Rather, Russia’s interest in the Pamirs was explained by the unique features of the highlanders (including their religion, language, and external differences), whose culture and way of life had to be preserved from complete destruction. For the Russians, the Pamiris were “the last of the indigenous peoples of Central Asia, who were pushed back into the mountains by successive waves of Turkic migration, but who at the same time retained a racial and linguistic identity”. Moreover, the extremely deplorable and vulnerable existence of the Pamiris under the yoke of the Afghan khans and the Bukhara emirs aroused great sympathy and compassion for the Russian officers who responded to the highlanders’ calls for protection. However, as events show, this special connection between Russia and the Pamirs cannot be counted on in the 21st century.

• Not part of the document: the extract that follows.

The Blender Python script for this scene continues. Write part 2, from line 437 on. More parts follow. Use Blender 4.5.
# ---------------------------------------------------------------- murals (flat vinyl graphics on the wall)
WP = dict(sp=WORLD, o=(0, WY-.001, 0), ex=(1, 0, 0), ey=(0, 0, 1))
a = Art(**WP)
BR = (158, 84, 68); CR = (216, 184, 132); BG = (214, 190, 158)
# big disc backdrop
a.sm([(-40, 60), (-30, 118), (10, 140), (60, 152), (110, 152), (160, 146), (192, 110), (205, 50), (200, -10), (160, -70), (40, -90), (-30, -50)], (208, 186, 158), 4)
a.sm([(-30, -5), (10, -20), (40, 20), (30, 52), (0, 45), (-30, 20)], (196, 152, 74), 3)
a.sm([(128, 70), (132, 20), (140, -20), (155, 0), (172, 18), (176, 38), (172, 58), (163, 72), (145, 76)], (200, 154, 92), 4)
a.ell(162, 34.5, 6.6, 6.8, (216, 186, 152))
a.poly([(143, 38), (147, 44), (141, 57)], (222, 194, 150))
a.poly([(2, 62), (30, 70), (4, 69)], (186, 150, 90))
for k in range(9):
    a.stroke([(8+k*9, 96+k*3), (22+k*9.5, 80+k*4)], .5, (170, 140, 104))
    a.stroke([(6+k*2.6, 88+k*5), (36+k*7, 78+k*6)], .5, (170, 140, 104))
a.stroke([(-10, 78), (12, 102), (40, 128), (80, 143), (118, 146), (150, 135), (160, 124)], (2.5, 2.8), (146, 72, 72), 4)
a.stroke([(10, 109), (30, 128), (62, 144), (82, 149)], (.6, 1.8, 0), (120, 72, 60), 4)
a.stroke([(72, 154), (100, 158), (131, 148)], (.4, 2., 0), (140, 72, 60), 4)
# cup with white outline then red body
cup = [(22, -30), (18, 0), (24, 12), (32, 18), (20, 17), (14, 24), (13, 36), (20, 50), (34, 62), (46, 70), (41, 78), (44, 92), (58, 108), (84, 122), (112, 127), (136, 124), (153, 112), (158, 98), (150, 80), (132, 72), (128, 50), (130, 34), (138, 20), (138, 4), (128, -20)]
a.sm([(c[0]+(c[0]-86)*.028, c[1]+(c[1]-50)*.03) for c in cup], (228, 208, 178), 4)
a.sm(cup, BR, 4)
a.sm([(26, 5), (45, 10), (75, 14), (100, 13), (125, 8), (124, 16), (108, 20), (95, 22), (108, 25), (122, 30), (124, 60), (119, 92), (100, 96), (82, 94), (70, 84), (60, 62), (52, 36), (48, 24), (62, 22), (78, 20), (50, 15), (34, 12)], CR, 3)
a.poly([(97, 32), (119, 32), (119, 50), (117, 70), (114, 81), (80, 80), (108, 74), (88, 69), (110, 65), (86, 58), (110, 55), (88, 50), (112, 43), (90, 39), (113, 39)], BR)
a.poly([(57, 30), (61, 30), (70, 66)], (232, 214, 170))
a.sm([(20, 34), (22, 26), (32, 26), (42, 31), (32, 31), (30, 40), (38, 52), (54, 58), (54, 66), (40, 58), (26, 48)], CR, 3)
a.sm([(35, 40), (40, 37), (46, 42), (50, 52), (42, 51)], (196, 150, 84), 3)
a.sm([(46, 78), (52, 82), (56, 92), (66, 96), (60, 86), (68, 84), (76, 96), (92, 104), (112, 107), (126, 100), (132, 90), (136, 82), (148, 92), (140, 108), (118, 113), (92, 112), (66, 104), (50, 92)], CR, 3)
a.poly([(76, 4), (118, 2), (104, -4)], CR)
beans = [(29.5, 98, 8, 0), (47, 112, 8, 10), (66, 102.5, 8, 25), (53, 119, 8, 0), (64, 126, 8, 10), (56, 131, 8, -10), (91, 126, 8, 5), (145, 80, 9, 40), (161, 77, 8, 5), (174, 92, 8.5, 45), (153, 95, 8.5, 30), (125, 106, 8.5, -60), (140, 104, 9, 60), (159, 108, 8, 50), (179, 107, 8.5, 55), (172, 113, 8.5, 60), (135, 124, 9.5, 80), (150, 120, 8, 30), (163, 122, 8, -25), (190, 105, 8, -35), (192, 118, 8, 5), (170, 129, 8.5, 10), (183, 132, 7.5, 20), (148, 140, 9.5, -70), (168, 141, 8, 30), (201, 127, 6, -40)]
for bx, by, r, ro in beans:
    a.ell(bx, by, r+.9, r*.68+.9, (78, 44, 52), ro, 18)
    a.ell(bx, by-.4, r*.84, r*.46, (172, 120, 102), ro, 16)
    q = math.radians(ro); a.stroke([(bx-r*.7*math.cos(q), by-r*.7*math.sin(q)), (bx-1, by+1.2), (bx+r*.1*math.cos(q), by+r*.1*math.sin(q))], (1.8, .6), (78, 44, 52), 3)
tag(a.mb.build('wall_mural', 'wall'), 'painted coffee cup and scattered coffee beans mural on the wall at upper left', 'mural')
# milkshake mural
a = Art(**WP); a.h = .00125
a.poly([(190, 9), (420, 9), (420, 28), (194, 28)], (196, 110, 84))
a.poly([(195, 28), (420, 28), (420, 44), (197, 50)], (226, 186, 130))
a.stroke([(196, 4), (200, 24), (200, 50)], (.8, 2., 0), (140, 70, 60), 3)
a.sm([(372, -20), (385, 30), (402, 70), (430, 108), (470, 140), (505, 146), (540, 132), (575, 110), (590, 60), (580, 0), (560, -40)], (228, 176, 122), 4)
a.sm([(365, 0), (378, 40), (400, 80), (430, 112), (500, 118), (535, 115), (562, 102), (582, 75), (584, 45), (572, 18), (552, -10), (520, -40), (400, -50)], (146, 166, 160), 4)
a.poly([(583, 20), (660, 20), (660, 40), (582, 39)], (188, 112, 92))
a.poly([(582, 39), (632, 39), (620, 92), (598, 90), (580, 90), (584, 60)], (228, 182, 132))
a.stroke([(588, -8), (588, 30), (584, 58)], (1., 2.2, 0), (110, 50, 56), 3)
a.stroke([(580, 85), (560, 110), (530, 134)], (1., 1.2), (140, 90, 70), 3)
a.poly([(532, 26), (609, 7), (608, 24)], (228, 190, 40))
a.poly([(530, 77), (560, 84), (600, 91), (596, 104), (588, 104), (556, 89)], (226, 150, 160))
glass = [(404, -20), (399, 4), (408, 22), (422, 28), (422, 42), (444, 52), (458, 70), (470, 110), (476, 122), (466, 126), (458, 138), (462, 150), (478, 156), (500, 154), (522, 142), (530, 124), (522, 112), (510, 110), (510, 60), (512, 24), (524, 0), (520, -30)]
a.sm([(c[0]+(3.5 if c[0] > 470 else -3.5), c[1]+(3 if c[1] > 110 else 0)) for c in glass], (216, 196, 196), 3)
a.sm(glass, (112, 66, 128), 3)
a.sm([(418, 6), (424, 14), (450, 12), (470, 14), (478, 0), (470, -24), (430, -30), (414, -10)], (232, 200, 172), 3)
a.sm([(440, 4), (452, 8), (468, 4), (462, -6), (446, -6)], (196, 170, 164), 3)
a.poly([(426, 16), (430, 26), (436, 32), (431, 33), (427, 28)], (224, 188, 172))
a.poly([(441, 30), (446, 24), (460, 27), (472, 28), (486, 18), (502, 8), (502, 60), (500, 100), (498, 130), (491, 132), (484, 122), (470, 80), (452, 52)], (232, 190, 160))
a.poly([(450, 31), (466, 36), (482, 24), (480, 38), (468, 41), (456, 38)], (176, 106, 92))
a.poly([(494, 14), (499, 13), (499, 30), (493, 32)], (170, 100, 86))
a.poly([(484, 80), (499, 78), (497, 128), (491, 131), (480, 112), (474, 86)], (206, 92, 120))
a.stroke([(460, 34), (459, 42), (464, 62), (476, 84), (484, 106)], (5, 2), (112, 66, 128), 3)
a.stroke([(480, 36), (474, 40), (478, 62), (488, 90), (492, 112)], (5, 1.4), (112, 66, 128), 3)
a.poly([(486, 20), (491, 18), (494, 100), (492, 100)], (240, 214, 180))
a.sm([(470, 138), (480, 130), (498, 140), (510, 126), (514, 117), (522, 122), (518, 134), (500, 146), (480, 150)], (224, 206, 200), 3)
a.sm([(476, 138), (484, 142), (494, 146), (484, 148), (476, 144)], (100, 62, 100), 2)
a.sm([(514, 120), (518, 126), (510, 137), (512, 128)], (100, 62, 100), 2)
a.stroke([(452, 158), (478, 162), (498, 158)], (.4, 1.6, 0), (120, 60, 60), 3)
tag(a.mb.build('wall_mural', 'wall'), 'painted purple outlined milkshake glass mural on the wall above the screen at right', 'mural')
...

Without the mediation of an influential intermediary, the confrontation between the central government in Dushanbe and the inhabitants of the Pamirs will continue to escalate. Considering the experience of the civil war of the 1990s in Tajikistan and the proximity to troubled Afghanistan, this will inevitably affect the stability of the entire Central Asian region. Thus, just as the events in Ukraine force the world community to rethink Russia’s role as an aggressor on a global scale, Moscow’s unwillingness, or inability to maintain historical relations with the Pamir peoples may lead to a rethinking of Russia’s role on a regional scale. In other words, Russia’s defection in the Pamirs not only speaks to its waning economic and military influence in the region but may also lead to a decrease in trust in Russia as a reliable ally.